Return the listing below unchanged, minus its pictures.

※

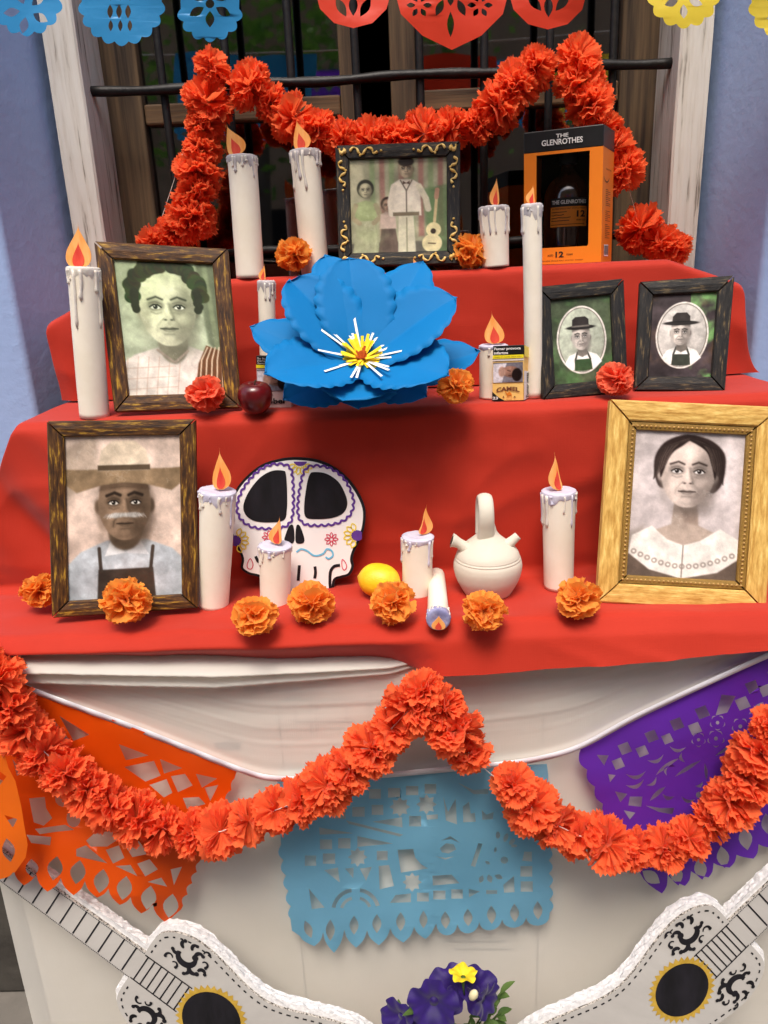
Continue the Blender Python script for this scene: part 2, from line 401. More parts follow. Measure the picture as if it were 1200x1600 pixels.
b2 = rowz(Y3+.03, (-.67,-.655,-.60,.61,.655,.685), (Z1+.02, Z1+.17, Z2, Z2, Z1+.17, Z1+.02))
c = MB()
rows = blend_rows(hem, front, 6)+blend_rows(front, edge1, 3)+blend_rows(edge1, j1, 10)+blend_rows(j1, j1b, 2)+blend_rows(j1b, e2, 24)+blend_rows(e2, e2b, 3)+blend_rows(e2b, b2, 12)+[b2]
def fold(p, i):
    n = noise.noise; d = V((0,0,0)); r = i/len(rows)
    rid = lambda a, b, c: (1-abs(n(V((a, b, c)))))**7
    riser = Z1+.015 < p.z < Z2-.02 and p.y < Y2+.02
    if riser:
        t = (Z2-p.z)/(Z2-Z1); s = math.sin(math.pi*min(1, max(0, t)))
        lf = max(0, min(1, (-.25-p.x)/.3)); 
        rf = max(0, min(1, (p.x-.35)/.25))
        d.y -= s*(.009*n(V((p.x*5, 1.3, p.z*3)))+.006*n(V((p.x*14+p.z*7, 7, p.z*4)))+.0055*rid(p.x*3.3+p.z*6, 9, p.z*9-p.x*2)+.0035*rid(p.x*9-p.z*7, 4, p.z*7) + (lf+.5*rf)*.030*n(V((p.x*13+p.z*9, 2, p.z*5))))
    elif p.z < Z1-.005:
        t = (Z1-p.z)/.07; d.y -= t*(.002+.009*n(V((p.x*8, 3, 1)))+.005*n(V((p.x*23, 9, 2)))+.004*rid(p.x*5, 2, p.z*22+p.x*3)); d.z += .003*t*n(V((p.x*6,1,5)))
    elif p.z <= Z1+.01: d.z += .0030*n(V((p.x*5, p.y*9, 4)))+.0024*n(V((p.x*13, p.y*18, 8)))+.0034*rid(p.x*4+p.y*9, p.y*12-p.x*3, 2)
    elif p.z >= Z2-.02: d.z += .0016*n(V((p.x*7, p.y*10, 3)))
    else: d.x += .012*n(V((p.x*9, p.y*12, p.z*9)))
    return p+d
c.grid([[fold(q, i) for q in r] for i, r in enumerate(rows)])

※

**Answer to the task**
Continue the Blender Python script for this scene: part 2, from line 401. More parts follow. Measure the picture as if it were 1200x1600 pixels.
b2 = rowz(Y3+.03, (-.67,-.655,-.60,.61,.655,.685), (Z1+.02, Z1+.17, Z2, Z2, Z1+.17, Z1+.02))
c = MB()
rows = blend_rows(hem, front, 6)+blend_rows(front, edge1, 3)+blend_rows(edge1, j1, 10)+blend_rows(j1, j1b, 2)+blend_rows(j1b, e2, 24)+blend_rows(e2, e2b, 3)+blend_rows(e2b, b2, 12)+[b2]
def fold(p, i):
    n = noise.noise; d = V((0,0,0)); r = i/len(rows)
    rid = lambda a, b, c: (1-abs(n(V((a, b, c)))))**7
    riser = Z1+.015 < p.z < Z2-.02 and p.y < Y2+.02
    if riser:
        t = (Z2-p.z)/(Z2-Z1); s = math.sin(math.pi*min(1, max(0, t)))
        lf = max(0, min(1, (-.25-p.x)/.3)); 
        rf = max(0, min(1, (p.x-.35)/.25))
        d.y -= s*(.009*n(V((p.x*5, 1.3, p.z*3)))+.006*n(V((p.x*14+p.z*7, 7, p.z*4)))+.0055*rid(p.x*3.3+p.z*6, 9, p.z*9-p.x*2)+.0035*rid(p.x*9-p.z*7, 4, p.z*7) + (lf+.5*rf)*.030*n(V((p.x*13+p.z*9, 2, p.z*5))))
    elif p.z < Z1-.005:
        t = (Z1-p.z)/.07; d.y -= t*(.002+.009*n(V((p.x*8, 3, 1)))+.005*n(V((p.x*23, 9, 2)))+.004*rid(p.x*5, 2, p.z*22+p.x*3)); d.z += .003*t*n(V((p.x*6,1,5)))
    elif p.z <= Z1+.01: d.z += .0030*n(V((p.x*5, p.y*9, 4)))+.0024*n(V((p.x*13, p.y*18, 8)))+.0034*rid(p.x*4+p.y*9, p.y*12-p.x*3, 2)
    elif p.z >= Z2-.02: d.z += .0016*n(V((p.x*7, p.y*10, 3)))
    else: d.x += .012*n(V((p.x*9, p.y*12, p.z*9)))
    return p+d
c.grid([[fold(q, i) for q in r] for i, r in enumerate(rows)])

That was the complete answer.